Com’era il tuo inglese prima di partire?
Il mio inglese era a un livello intermedio-avanzato, ma ancora con molte lacune nell’ascolto e nel parlato. Così, l’anno prima di prendermi questa aspettativa, ho seguito un corso individuale per prepararmi a passare l’esame Proficiency di Cambridge. L’esame non era però il mio obiettivo, ma una spinta a studiare: in realtà, volevo disperatamente portare la mia conoscenza dell’inglese a un livello superiore, che mi permettesse di cercare migliori opportunità lavorative, di comunicare con scioltezza, e anche di capire i madrelingua (e non) con i loro accenti diversi.

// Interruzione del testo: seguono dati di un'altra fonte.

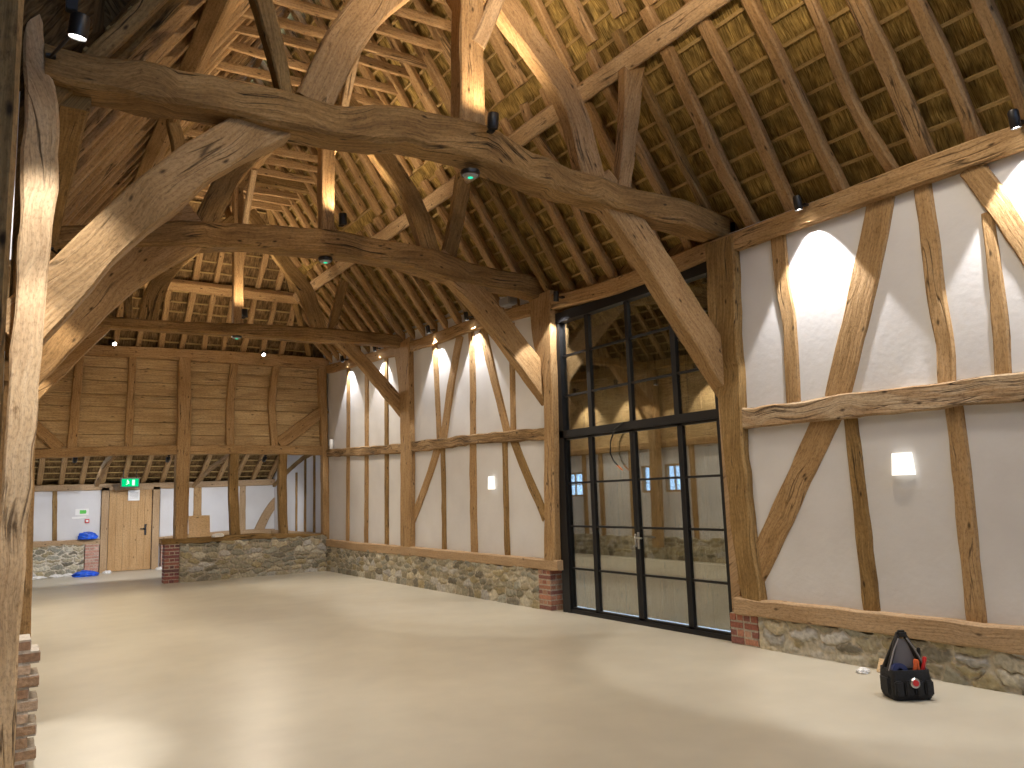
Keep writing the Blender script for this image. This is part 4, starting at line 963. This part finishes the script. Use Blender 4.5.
# end plate
EP = 'spotlights on the end wall plate'
spot((1.88, 18.28, 5.02), (.15, -1, -.75), 260, 95, 'bright spotlight on the left of the end wall plate', EP, MID, .6, (0, .12, 0))
spot((4.97, 18.28, 5.0), (-.05, -1, -.75), 260, 95, 'bright spotlight on the right of the end wall plate', EP, MID, .6, (0, .12, 0))
# aisle
for k, x in enumerate((1.3, 3.1, 5.2)):
    spot((x, 18.95, 2.62), (0, .9, -.55), 210, 92, 'spotlight behind the end rail shining on the aisle wall, %s from the left' % ORD[k], 'spotlights behind the end rail', WASH, .7, (0, -.1, .08))
# wall lights
for y, z, h, w, lab in ((4.03, 1.66, .19, .2, 'glowing white shade of the large wall light in the near right bay'), (10.9, 1.7, .2, .17, 'small glowing wall light in the middle right bay')):
    s = empty('wall_light', (6.52, y, z)); tag(s, lab, 'wall light')
    mb = MB(); mb.box((.045, 0, h / 2), (.02, .1, h * .7), bev=.004); mb.build('back_plate', M['chrome'], s)
    mb = MB(); n = 20; V = []
    for zz, rr in ((0, w * .53), (h, w * .45)):
        for k in range(n):
            a = math.pi * .5 + math.pi * k / (n - 1)
            V.append((math.cos(a) * rr * .62 + .03, math.sin(a) * rr, zz))
    F = [(k, k + 1, n + k + 1, n + k) for k in range(n - 1)] + [tuple(range(n))[::-1], tuple(range(n, 2 * n)), (0, n, 2 * n - 1, n - 1)]
    mb.add(V, F); mb.build('lamp_shade', M['shade'], s, smooth=50)
# emergency discs under the ties
for (x, y, z), lab in (((3.46, 5.98, 4.475), 'black round emergency light with a green LED under the nearest tie beam'), ((3.32, 9.42, 4.585), 'black round emergency light with a green LED under the middle tie beam'), ((3.4, 14.22, 4.5), 'small round emergency light under the farthest tie beam')):
    e = empty('emergency_light', (x, y, z)); tag(e, lab, 'emergency light')
    mb = MB(); mb.lathe([(.001, .035), (.085, .035), (.09, .02), (.082, -.005), (.001, -.005)], n=28); mb.build('housing', M['black'], e, smooth=40)
    mb = MB(); mb.lathe([(.001, -.006), (.07, -.006), (.055, -.022), (.001, -.026)], n=28); mb.build('lens', M['greybox'], e, smooth=40)
    mb = MB(); mb.lathe([(.001, -.028), (.024, -.028), (.024, -.022), (.001, -.022)], n=16); mb.build('indicator', M['led'], e)
# grey box near the head of the left door post, small white sensor at the far corner
mb = MB(); mb.box((0, 0, 0), (.16, .3, .12), bev=.015); gb = mb.build('control_box', M['greybox'], loc=(6.42, 10.05, 4.52)); tag(gb, 'grey box on the plate behind the brace by the left door post', 'box')
mb = MB(); mb.tube([(0, 0, .0), (0, 0, .1), (0, 0, .22)], [.03, .05, .045], 16); ws = mb.build('sensor', M['white'], loc=(6.5, 18.05, 2.80)); tag(ws, 'small white sensor standing on the rail at the far right corner', 'sensor')

# ------------------------------------------------------------------ tool bag
bag = empty('tool_bag', (5.83, 3.74, 0), R(-32)); tag(bag, 'black open tool bag with a tall peaked handle on the floor by the stone plinth', 'bag')
mb = MB(); n = 8
V = []
def ringrect(w, d, z, r=.03):
    out = []
    for cx, cy, a0 in ((w / 2 - r, d / 2 - r, 0), (-w / 2 + r, d / 2 - r, 90), (-w / 2 + r, -d / 2 + r, 180), (w / 2 - r, -d / 2 + r, 270)):
        for k in range(4):
            a = R(a0 + 30 * k); out.append((cx + r * math.cos(a), cy + r * math.sin(a), z))
    return out
rings = [ringrect(.27, .21, .0), ringrect(.29, .23, .02), ringrect(.295, .235, .13), ringrect(.28, .225, .215), ringrect(.26, .205, .215), ringrect(.26, .2, .06)]
for r_ in rings: V += r_
F = [(i * 16 + k, i * 16 + (k + 1) % 16, (i + 1) * 16 + (k + 1) % 16, (i + 1) * 16 + k) for i in range(5) for k in range(16)] + [tuple(range(16))[::-1], tuple(range(80, 96))]
mb.add(V, F); mb.build('body', M['black_fabric'], bag, smooth=40)
mb = MB()
for x in (-.11, -.035, .04, .112): mb.box((x, -.125, .09), (.062, .035, .11), bev=.01)
mb.build('front_pockets', M['black_fabric'], bag)
for s in (-1, 1):
    mb = MB(); mb.box((s * .15, 0, .1), (.03, .14, .13), bev=.012); mb.build('side_pocket', M['black_fabric'], bag)
mb = MB()
for s in (-1, 1):                                       # peaked end panel: two slanting straps each face
    mb.tube([(s * .135, -.03, .2), (s * .07, -.012, .36), (s * .025, 0, .455)], [.017, .016, .015], 8)
    mb.tube([(s * .135, .05, .2), (s * .07, .02, .36), (s * .025, .01, .455)], [.017, .016, .015], 8)
mb.build('handle_frame', M['black'], bag, smooth=50)
mb = MB(); mb.add([(-.11, -.005, .21), (.11, -.005, .21), (.03, 0, .42), (-.03, 0, .42), (-.11, .02, .21), (.11, .02, .21), (.03, .015, .42), (-.03, .015, .42)], [(0, 1, 2, 3), (4, 7, 6, 5), (0, 3, 7, 4), (1, 5, 6, 2), (3, 2, 6, 7), (0, 4, 5, 1)])
mb.build('divider', M['grey_web'], bag)
mb = MB()
for s in (-1, 1): mb.tube([(s * .142, -.055, .205), (s * .078, -.028, .35), (s * .03, -.016, .43)], .0065, 6)
mb.build('piping', M['grey_web'], bag)
mb = MB(); mb.box((0, 0, .462), (.075, .05, .05), bev=.014); mb.build('handle', M['black'], bag, smooth=40)
BX = Matrix.Translation((5.83, 3.74, 0)) @ Matrix.Rotation(R(-32), 4, 'Z')
def tool(name, label, x, y, z0, parts, tilt=(0, 0)):
    o = empty(name, BX @ Vector((x, y, z0))); o.rotation_euler = (tilt[0], tilt[1], R(-32)); tag(o, label, 'tool', 'hand tools in the tool bag')
    for nm, mat, prof in parts:
        mb = MB(); mb.lathe(prof, n=14); mb.build(nm, M[mat], o, smooth=40)
    return o
HND = [(.001, .0), (.012, .0), (.015, .02), (.012, .055), (.016, .085), (.012, .1), (.001, .1)]
SH = [(.001, -.12), (.0035, -.12), (.0035, .002), (.001, .002)]
tool('screwdriver', 'orange handled screwdriver in the middle front of the tool bag', .035, -.085, .19, [('grip', 'orange', HND), ('shaft', 'chrome', SH)], (.12, .1))
tool('screwdriver', 'second orange handled screwdriver beside the first in the tool bag', .068, -.08, .185, [('grip', 'orange', HND), ('shaft', 'chrome', SH)], (.05, -.1))
tool('screwdriver', 'red handled screwdriver at the right rim of the tool bag', .115, -.05, .2, [('grip', 'red', HND), ('shaft', 'chrome', SH)], (.0, .25))
tool('screwdriver', 'black handled tool standing highest at the right of the bag', .125, .02, .24, [('grip', 'black', [(.001, 0), (.014, 0), (.016, .03), (.013, .11), (.001, .115)]), ('shaft', 'chrome', SH)], (.05, .05))
tr = empty('tape_roll', BX @ Vector((-.075, -.07, .2))); tr.rotation_euler = (R(80), R(6), R(-32)); tag(tr, 'dark blue roll in the left of the tool bag', 'tape', 'hand tools in the tool bag')
mb = MB(); mb.lathe([(.025, -.025), (.06, -.025), (.062, 0), (.06, .025), (.025, .025), (.025, -.025)], n=26); mb.build('roll', M['navy'], tr, smooth=40)
tm = empty('tape_measure', BX @ Vector((-.005, -.155, .135))); tm.rotation_euler = (R(84), 0, R(-32)); tag(tm, 'round chrome tape measure clipped on the front of the tool bag', 'tool', 'hand tools in the tool bag')
mb = MB(); mb.lathe([(.001, -.016), (.03, -.016), (.036, -.01), (.036, .01), (.03, .016), (.001, .016)], n=22); mb.build('case', M['chrome'], tm, smooth=40)
mb = MB(); mb.lathe([(.001, .016), (.022, .016), (.022, .02), (.001, .02)], n=18); mb.build('badge', M['red'], tm)
mb = MB(); mb.box((0, 0, .06), (.02, .24, .12), bev=.003); oc = mb.build('timber_offcut', M['ply'], loc=(6.40, 4.24, .0)); oc.rotation_euler = (0, R(28), 0); tag(oc, 'pale timber offcut leaning on the stone plinth behind the tool bag', 'offcut')
crumple('paper_scrap', (6.3, 4.42, 0), (.13, .1, .035), 'white', 'small white paper scrap on the floor by the stone plinth', 'scrap', 44)

# ------------------------------------------------------------------ daylight, camera, look
w = bpy.data.worlds.new('dusk'); scn.world = w; w.use_nodes = True
bg = w.node_tree.nodes['Background']; bg.inputs[0].default_value = (.42, .62, 1, 1); bg.inputs[1].default_value = 6

cam = bpy.data.cameras.new('camera'); co = bpy.data.objects.new('camera', cam); link(co); scn.camera = co
yaw, pitch, roll, foc = R(32.66), R(7.89), R(-1.886), 800.24
cam.sensor_fit = 'HORIZONTAL'; cam.sensor_width = 36; cam.lens = foc / 1024 * 36; cam.clip_start = .05
fw = Vector((math.sin(yaw) * math.cos(pitch), math.cos(yaw) * math.cos(pitch), math.sin(pitch)))
ri = Vector((math.cos(yaw), -math.sin(yaw), 0)); up = ri.cross(fw)
r2 = ri * math.cos(roll) + up * math.sin(roll); u2 = -ri * math.sin(roll) + up * math.cos(roll)
co.matrix_world = Matrix(((r2.x, u2.x, -fw.x, 0), (r2.y, u2.y, -fw.y, 0), (r2.z, u2.z, -fw.z, 1.6), (0, 0, 0, 1)))

scn.view_settings.view_transform = 'Standard'
scn.view_settings.look = 'None'
scn.view_settings.gamma = 1
scn.view_settings.use_curve_mapping = False
scn.view_settings.exposure = 0.0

Impresa non facile, ma con impegno ed esercizio ho raggiunto il mio obiettivo.
Quali secondo te sono gli aspetti positivi, nel settore lavorativo e nella tua vita privata, che qui trovi mentre in Italia no?
Il Sultanato dell’Oman è un paese tranquillo in cui si sta bene, e con un bassissimo tasso di criminalità. Il settore lavorativo è più stimolante che in Italia perché l’Oman è un paese in costruzione e in forte crescita. L’aspetto che più colpisce, lavorando qui, è l’attenzione alla persona e non al suo ruolo: dall’esperienza avuta finora, seppur breve, posso dire che è difficile che ci si calpesti, che si viva solo per sé: la generosità, qui, è una costante. La vita sociale non è però sempre facile, in quanto non ci sono tutti gli svaghi, culturali e non, presenti in Europa, e la mentalità è diversa dalla nostra. Ci vogliono spirito di adattamento e senso dell’umorismo.
Cosa ti manca dell’Italia?
Il cielo cristallino che c’è a Torino in primavera, e il profumo dei fiori e dell’erba tagliata: qui in Oman il cielo è sempre uguale, azzurro e molto rilassante, ma l’aria non è fresca e profumata, e poi il clima è quasi sempre lo stesso, caldo e secco, con poche variazioni. Tutto il resto non mi manca affatto: io sono nata per viaggiare.
Il mio consiglio: abbiate il coraggio di essere voi stessi e, se quello che volete fare è andare a vivere all’estero, provateci. E’ sempre meglio averci provato, piuttosto che vivere col rimpianto di non averlo fatto. Se hai un sogno, non aspettare.
Bhe che dire…non possiamo fare altro che ringraziarti per il tempo che ci hai concesso. In bocca al lupo per tutto!!!